Having Tough Conversations: Things I’ve learned
The last year has been filled with optimism and challenges for me, my team and my business. I’ve had to make some difficult discussions, and with that came tough discussions. Here’s what I’ve learned to bring to the table. The Good and Bad. First the Bad. Having these conversations are tough. The good? The more you do them, the easier it is. More importantly, when you come to terms with why you have to have them, having them makes more sense.
1.Be honest and transparent. Honest with yourself and the other party. Get to the heart of the matter without any bias or emotion toward one thing or the other. Realize that you are here to have a conversation because you have to…it’s that simple. Transparency is defined as honesty and openness. Transparency leaves no questions unanswered and should leave no room for assumptions. I found that explaining why I needed to make that choice and being honest about the process of getting there is the best way to be transparent. They may disagree with your decision, but by being honest, they can understand.
2.Expect the unexpected. Nothing ever goes as planned, and realizing that is always a good thing. What you thought going into the conversation may be completely different that what you thought leaving it. Be prepared for this.

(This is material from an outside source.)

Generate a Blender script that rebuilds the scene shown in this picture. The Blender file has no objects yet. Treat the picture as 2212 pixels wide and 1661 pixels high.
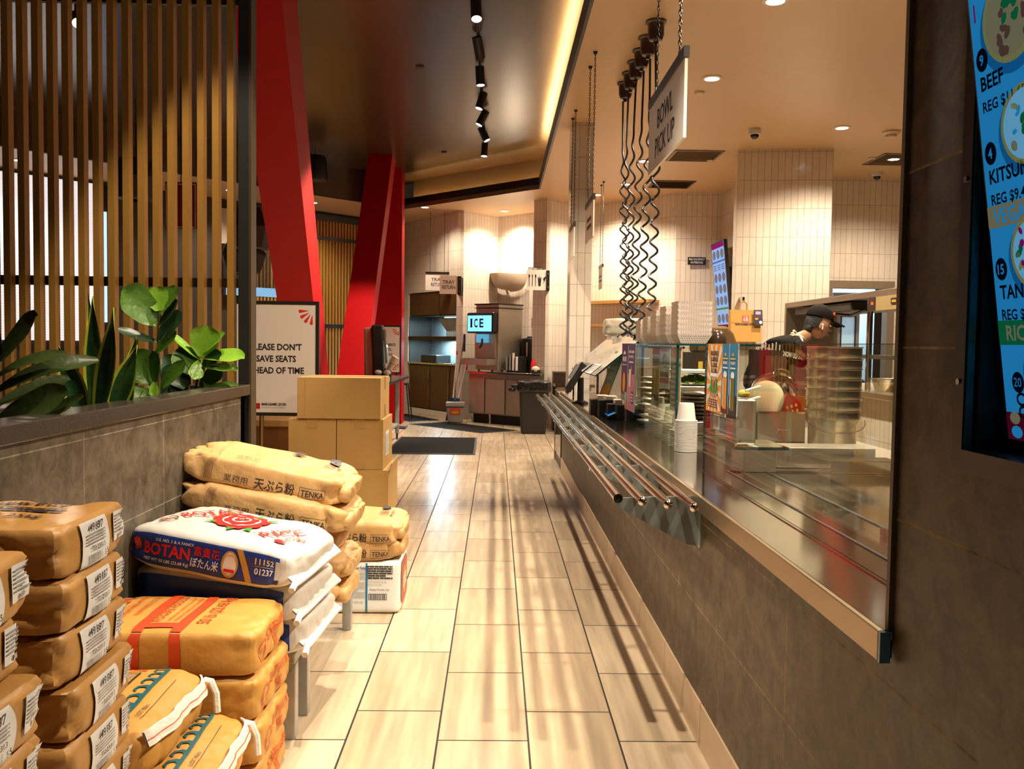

3.Listen. The conversation is played in your head a million times, but they have something to say as well. Don’t just hear what they are saying … listen to what is being said. If necessary revisit the conversation in your mind to discuss at a future date.
4.Stand firm. You’re having this conversation for a reason. It is probably something that you have been dealing with for a long time, and is a necessary discussion that you have to have. Don’t start changing things up at the last minute. Be an emotional rock. These discussions can be emotionally draining. Don’t let your emotions dictate another course. Sometimes if a discussion gets emotionally charged you may find yourself feeling something other than the direction it should be going. Take a step back, pause the conversation if necessary to regroup and focus on the point at hand.
5.Think about the underlying importance of why you are here. For me, it was an understanding of priorities. In the end, a successful business enables the owner to provide for his family, then the business and components of that. Everyone should put the needs of the family first.
6.Ask questions. Don’t ASS.U.ME! Even if you think you know, you don’t. If you want to know what the other person is thinking just ask.
7.Learn from your failures. Many of these tough talks may end in a failure. Failure to reach a resolution. Failure to reach an agreement, or possible loss of a business or personal relationship. Any successful business person will tell you that they are successful because of the their failures. Without failure, you will not be able to learn and grow. Even with a failure, the discussion led to a change, and change is growth..change is good.
Having difficult conversations are a necessary component of any business. I’ve learned to follow these simple rules to guide me every time I have to have a private conversation with an employee, colleague or client. At times, they may seem like you failed, but a greater failure would be to not even try.